First off, dividends are a very nice little income. But, it’s important to emphasize that “little.” If you’re planning to retire and live off them, you’re going to need to have a very large fund or you’re going to have to really cut costs. Look at this way. Let’s say you have a divided that returns 2% interest. In order to make a measly $12k a year, you’re going to have to invest more than $500k. Not many people can live on $12k a year, no matter where they are from.

While it certainly is possible to find higher paying dividends, the vast majority are in this range. So, unless you’re sitting on a $500k nest egg, you’re going to need to come up with another way to secure your financial future. One of the best ways to do this is to leverage your debt.

But wait, isn’t debt a hideous thing that should be avoided at all costs? Well, in the strictest sense of the term, and using the traditional logic, yes, debt is not a good thing at all. But, let’s look at it in a different light. There is such a thing as good debt, debt that actually works for you instead of running you into the ground. It’s time to rethink what you already know about debt and get ready to change your perceptions.

Bad debt is debt that you rack up buying inconsequential things. You get used to having nice things and you keep buying, even if you don’t really need anything. Before long, you’re in over your head and you’ve got nothing to show for all of that debt. This is the most common kind of debt and the reason that it has earned such a bad reputation.
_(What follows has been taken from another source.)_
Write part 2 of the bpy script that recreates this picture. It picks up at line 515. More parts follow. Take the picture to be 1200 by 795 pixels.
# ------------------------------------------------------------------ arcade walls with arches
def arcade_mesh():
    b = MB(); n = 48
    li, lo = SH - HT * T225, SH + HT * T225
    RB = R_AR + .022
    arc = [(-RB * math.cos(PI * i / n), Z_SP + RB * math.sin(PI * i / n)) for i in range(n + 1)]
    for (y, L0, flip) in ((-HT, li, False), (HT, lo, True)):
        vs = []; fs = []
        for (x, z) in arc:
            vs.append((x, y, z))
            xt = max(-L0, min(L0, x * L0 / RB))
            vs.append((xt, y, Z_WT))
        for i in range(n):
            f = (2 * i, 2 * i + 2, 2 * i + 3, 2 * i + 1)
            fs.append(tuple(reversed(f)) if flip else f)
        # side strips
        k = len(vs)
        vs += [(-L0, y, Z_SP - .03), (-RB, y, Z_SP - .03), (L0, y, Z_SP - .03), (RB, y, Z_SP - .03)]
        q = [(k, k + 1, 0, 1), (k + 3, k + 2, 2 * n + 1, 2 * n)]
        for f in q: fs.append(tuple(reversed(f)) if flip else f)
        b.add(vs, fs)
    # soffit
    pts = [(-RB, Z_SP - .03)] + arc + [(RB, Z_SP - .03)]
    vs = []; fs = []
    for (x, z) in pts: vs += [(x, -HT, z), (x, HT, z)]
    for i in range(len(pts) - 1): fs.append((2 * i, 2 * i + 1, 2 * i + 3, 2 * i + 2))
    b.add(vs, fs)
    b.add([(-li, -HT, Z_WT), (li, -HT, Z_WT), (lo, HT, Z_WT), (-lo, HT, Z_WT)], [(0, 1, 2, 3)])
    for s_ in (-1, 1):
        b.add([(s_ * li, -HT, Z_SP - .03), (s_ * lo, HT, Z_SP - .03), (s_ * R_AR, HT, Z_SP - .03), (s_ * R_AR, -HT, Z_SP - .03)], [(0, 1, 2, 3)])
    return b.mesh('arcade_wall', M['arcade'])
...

Now, let’s look at good debt. Good debt is money that you spend that will create returns for you. By using debt to make smart investments instead of silly purchases, you can start creating multiple streams of income. This is a lot better than buying stuff that you don’t even need. One of the most common types of good debt is a mortgage. Most of us don’t have the resources to go out and buy a house with cash, we need to go into debt to get it. But, it’s incredibly worthwhile and usually necessary.

Good debt can be leveraged in many different ways. You can use it to purchase investments and bonds that will help you secure your current income. You can use it to take advantage of new opportunities that will create solid streams of income. In a nutshell, good debt works for you by allowing you to start investing in your future.